No figure speaks more directly to the lost world of our childhood than the author of Alices Adventures in Wonderland and Through the Looking-Glass. Charles Dodgson, the mathematician and precisian, turned himself inside out in the Alice stories to reveal the emotive and alchemical musings of unfettered madness that was Lewis Carroll. Above all, Carroll tethered us to the realm of childhood and the mercurial nature of self and experience, of what is real and possible. Freeman's October 22 sale Books, Maps & Manuscripts includes no less than a dozen variations of the beloved classic Alice in Wonderland - from the first editions to be published in French and German, to a suite from a musical adaptation belonging to, and signed by, members of the Roosevelt family.
Featuring prominently in the auction is a first edition, first issue presentation copy of Through the Looking-Glass and What Alice Found There (Estimate $5,000-8,000). The volume is inscribed by Carroll to a young friend Blanche Helen Davys, and dated Jan. 8. 1876. Carroll was known to present copies of his books to children whose parents he befriended during his travels. This particular copy of Through the Looking-Glass also contains a letter to her mother, in which he writes Im glad Blanche likes the Looking glass.
The discoveries Alice made beyond the looking-glass are not the only wonders to be found in this October auction. Cartography enthusiasts and devotees of American history will be drawn to a rare English printing, from the original year of issue, of one of the most important and influential maps of America ever produced. "Virginia, Discovered and Discribed by Captayn John Smith, Graven by William Hole" (Estimate $10,000 - 15,000) is considered to be one of the most significant maps of colonial America ever published.
The adventures of Captain Smith as he navigated through the lands of the Powhatan and Susquehanna people have become the stuff of legend. Smith was aided in his surveys by Native Americans, who were able to supply information regarding remote or hostile districts which he was himself unable to visit. The result is that in addition to local topography, this map records in detail the location of 166 Native American villages in the region, which archaeologists still consult to locate village sites of vanished tribes. It provides other notable details as well: a vignette, upper left, illustrates a chief, perhaps Powhatan, the father of Pocahontas, presiding over an assembly in his communitys longhouse.
Another lot of note comes from the estate of the late philanthropist and artist Nancy duPont Reynolds Cooch, daughter of industrialist and board member of the DuPont corporation Eugene Eleuthère duPont, comes a manuscript long believed by scholars to have been lost to time. This treatise, written by Pierre Samuel duPont de Nemours, Ms. Cooch's great, great, great grandfather, a French statesman, economist, and gentleman scholar, was never published and has been unread for two hundred years.

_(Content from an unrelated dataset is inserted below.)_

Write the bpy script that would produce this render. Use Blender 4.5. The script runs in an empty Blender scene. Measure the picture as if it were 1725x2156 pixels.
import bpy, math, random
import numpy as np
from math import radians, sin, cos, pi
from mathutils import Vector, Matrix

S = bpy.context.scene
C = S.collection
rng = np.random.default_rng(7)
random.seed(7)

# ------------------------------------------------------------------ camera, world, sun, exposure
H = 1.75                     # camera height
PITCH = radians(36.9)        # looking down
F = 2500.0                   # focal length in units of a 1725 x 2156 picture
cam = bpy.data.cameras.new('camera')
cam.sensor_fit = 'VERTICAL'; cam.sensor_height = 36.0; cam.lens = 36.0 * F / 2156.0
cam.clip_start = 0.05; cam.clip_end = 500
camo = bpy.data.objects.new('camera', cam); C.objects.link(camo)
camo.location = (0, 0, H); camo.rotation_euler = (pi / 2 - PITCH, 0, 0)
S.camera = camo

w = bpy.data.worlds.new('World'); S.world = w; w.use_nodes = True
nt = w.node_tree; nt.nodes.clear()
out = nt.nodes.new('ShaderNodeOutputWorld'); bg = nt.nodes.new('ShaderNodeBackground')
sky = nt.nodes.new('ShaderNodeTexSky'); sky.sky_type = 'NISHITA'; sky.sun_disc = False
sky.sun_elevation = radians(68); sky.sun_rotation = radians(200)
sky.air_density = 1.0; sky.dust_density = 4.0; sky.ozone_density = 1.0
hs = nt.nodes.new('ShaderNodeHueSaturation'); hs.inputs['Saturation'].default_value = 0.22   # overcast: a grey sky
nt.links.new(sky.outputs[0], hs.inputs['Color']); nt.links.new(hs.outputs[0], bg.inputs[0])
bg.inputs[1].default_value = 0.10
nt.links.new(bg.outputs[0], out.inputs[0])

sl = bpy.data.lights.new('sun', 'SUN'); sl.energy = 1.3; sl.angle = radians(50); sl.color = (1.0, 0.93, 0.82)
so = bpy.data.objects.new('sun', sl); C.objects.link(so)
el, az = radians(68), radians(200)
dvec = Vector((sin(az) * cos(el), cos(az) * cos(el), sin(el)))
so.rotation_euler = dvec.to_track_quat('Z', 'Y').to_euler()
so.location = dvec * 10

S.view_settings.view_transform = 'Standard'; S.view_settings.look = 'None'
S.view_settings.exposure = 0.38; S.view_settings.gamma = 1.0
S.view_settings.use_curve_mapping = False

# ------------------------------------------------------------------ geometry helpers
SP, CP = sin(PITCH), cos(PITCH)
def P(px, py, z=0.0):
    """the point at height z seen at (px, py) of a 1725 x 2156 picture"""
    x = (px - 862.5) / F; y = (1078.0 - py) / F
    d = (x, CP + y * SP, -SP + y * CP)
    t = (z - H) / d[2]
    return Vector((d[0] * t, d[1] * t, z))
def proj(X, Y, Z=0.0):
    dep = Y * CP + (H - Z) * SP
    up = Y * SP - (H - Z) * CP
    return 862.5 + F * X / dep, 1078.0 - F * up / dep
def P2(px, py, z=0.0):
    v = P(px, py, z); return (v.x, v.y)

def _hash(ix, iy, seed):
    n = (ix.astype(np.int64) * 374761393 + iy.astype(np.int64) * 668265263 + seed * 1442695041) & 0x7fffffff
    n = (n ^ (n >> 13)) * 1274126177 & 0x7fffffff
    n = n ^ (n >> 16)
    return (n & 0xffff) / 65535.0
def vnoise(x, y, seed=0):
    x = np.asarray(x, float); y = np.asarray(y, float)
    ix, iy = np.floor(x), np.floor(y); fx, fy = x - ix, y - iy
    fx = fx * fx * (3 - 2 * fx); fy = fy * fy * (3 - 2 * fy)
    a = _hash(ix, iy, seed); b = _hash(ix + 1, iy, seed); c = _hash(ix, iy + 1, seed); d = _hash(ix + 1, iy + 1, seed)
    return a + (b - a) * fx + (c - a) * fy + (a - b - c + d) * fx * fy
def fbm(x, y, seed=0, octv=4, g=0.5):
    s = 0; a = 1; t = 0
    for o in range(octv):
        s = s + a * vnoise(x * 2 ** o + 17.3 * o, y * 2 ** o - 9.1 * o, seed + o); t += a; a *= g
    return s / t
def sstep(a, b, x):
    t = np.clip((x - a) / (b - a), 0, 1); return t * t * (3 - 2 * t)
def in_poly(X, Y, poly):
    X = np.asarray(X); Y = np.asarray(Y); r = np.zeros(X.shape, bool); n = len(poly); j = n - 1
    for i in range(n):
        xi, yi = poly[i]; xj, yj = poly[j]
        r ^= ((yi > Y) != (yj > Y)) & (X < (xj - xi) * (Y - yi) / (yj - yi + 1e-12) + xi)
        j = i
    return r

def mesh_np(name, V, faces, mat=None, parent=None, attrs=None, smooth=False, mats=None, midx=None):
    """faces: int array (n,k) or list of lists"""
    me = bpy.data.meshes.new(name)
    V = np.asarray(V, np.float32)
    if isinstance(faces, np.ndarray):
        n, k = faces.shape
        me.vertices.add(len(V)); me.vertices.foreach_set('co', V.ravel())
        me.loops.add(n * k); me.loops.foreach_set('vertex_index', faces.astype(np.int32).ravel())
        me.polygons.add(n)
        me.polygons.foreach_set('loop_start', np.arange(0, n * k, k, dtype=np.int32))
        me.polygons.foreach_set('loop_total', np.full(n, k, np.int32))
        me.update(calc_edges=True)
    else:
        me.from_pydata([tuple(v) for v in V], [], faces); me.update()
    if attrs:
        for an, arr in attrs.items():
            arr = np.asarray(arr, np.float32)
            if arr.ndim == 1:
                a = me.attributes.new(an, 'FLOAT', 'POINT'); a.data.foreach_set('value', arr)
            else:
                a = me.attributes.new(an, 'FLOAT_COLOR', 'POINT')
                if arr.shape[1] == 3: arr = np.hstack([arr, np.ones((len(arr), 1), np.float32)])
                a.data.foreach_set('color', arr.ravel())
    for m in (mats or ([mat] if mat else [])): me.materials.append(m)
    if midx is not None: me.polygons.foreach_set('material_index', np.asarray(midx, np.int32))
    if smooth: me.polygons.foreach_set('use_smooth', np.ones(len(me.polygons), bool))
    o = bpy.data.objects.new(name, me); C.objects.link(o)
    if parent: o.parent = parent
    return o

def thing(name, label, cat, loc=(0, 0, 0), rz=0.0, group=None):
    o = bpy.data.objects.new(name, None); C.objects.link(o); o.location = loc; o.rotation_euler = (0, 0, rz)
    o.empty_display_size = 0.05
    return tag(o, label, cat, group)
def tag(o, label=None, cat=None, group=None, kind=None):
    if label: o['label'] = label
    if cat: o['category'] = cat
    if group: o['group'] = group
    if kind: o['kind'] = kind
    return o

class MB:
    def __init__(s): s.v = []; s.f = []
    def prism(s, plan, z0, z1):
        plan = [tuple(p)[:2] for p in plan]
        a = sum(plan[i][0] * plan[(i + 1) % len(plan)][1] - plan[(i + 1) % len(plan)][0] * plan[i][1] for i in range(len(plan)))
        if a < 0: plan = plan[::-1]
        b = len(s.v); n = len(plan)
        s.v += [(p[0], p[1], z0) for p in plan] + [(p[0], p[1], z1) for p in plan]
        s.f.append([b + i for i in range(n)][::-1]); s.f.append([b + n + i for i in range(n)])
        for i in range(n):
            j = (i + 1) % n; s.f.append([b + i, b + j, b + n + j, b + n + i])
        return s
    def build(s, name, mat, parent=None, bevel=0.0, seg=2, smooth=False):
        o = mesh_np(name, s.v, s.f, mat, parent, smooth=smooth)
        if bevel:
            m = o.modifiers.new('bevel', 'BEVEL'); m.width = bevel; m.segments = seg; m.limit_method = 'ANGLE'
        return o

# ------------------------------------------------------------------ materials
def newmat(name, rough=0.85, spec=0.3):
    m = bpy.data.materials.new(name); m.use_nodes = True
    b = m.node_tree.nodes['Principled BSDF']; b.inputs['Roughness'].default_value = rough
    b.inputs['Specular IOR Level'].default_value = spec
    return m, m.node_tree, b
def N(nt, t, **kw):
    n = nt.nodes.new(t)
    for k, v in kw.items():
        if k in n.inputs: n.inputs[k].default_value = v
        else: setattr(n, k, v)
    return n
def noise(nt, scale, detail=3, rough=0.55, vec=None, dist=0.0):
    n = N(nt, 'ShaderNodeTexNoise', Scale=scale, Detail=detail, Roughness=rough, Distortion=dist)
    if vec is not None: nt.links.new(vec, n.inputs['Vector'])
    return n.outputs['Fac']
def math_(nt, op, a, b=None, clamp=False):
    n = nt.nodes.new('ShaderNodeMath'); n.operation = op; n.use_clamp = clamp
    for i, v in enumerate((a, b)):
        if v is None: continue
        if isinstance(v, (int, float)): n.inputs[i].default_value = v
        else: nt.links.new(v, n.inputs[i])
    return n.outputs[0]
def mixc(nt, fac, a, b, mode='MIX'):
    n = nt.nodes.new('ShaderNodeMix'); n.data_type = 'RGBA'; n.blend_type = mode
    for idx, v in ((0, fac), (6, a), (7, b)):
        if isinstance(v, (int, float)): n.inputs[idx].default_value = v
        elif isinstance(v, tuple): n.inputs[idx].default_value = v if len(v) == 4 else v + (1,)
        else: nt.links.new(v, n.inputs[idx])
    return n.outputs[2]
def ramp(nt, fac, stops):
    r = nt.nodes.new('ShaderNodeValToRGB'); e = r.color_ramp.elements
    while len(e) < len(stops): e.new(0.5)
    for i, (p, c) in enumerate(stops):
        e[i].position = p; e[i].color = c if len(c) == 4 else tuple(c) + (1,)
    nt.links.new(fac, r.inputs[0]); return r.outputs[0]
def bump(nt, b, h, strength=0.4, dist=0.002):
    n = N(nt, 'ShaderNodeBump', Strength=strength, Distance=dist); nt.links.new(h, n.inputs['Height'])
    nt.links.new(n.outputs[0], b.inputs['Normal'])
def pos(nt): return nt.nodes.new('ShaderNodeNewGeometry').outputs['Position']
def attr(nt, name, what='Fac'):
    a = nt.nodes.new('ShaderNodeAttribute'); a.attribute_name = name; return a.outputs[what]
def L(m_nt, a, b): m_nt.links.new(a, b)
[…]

Throughout the years 1815 and 1816, Pierre Samuel duPont de Nemours (1739- 1817), wrote several letters to his friend Thomas Jefferson. Amid broader debates over contemporary affairswhich the men often discussed in their congenial exchanges duPont proudly mentioned that he had penned one of his latest literary works, namely a treatise on the first principles of democratic government, the Memoire pour les républiques équinoxiale. Freeman's is very excited to bring the only known existing copy of this manuscript (Estimate $30,000-$50,000) to auction this fall.
Other highlights of the Books, Maps & Manuscripts auction include an outstanding selection of rare and early maps of the American Southeast, most notably the first in depth map of North and South Carolina by American cartographer and surveyor Henry Mouzon, dated 1775. (Estimate $8,000-12,000). The Photography portion of the auction will include works by famed fashion and celebrity photographer Bert Stern.